I've studied that Data Structures can be classified into Linear (arrays, stacks, queues and linked-lists) and Non-Linear (trees and graphs) data structures. flowchart of data structures -- image source: medium
Now, my question is that if linked-lists are "linear" data structures, then why are they used to implement trees, which are non-linear? Since trees have nodes that consist of the keys (or values) and pointers to more child nodes, aren't trees just more complex linked-lists? If they are, then how is the statement "linked-lists are linear data structures" justified?
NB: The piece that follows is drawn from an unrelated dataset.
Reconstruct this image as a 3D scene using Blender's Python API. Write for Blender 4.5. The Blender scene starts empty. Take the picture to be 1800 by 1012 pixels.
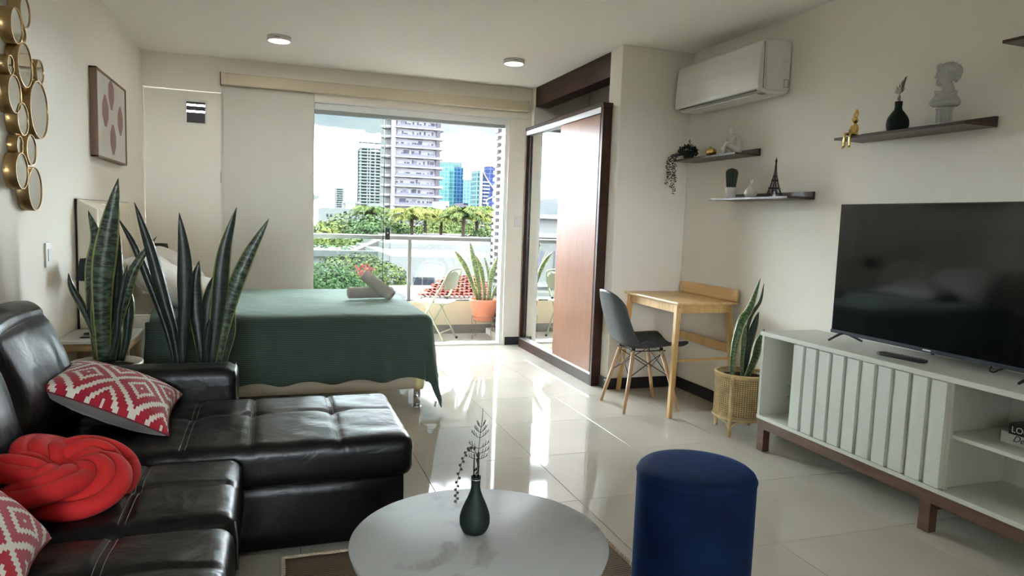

This is how I actually got this question: I am currently learning data structures in C. So in order to implement the Tree data structure, I use structs, which consist of keys and pointers to the left and right children of each node.
typedef struct Node
{
int key;
struct Node *left;
struct Node *right;
} Node;
Then I wondered that I'm essentially implementing a linked-list (since linked-lists are also done using structs in C).
You are confusing different things. A tree is logical data-structure which is a special case of a directed graph without cycles.
A tree data-structure can be implemented in various ways. An array which stores indices of children, using actual pointers to memory of children (like in your example), and other ways. your struct is a specific implementation of a tree data structure but there are other implementations.
A 'linked list' typically reffers to specific implementation where elements point to each others memory. There is a one directional linked list, where element points to next one, or bi-directional, where element points to previous and next one.
If you implement trees with pointers and each node has only one child, then this is a special case where the implementation resembles a linked list.
Note: that a linked list may have a loop, while a tree never has a loop, because then it becomes graph (by definition). Also it is not common for a tree node to point back to its parent, only point to its children, while linked lists sometimes point to parent (previous element).
So linked list is an implementation of logical data structure which is called 'list'. This implementation uses pointers.
List can be implemented in other ways (arrays, histograms, hash tables with counters of amount of appearances of each elements, skip lists for O(log(n)) search etc).
A tree is a logical data structre which is commonly implemented using pointers, but has other implementations as well.
When tree is implemented using pointers, each 1 branch in a tree, resembles a linked list - so this is the sources of your confusion.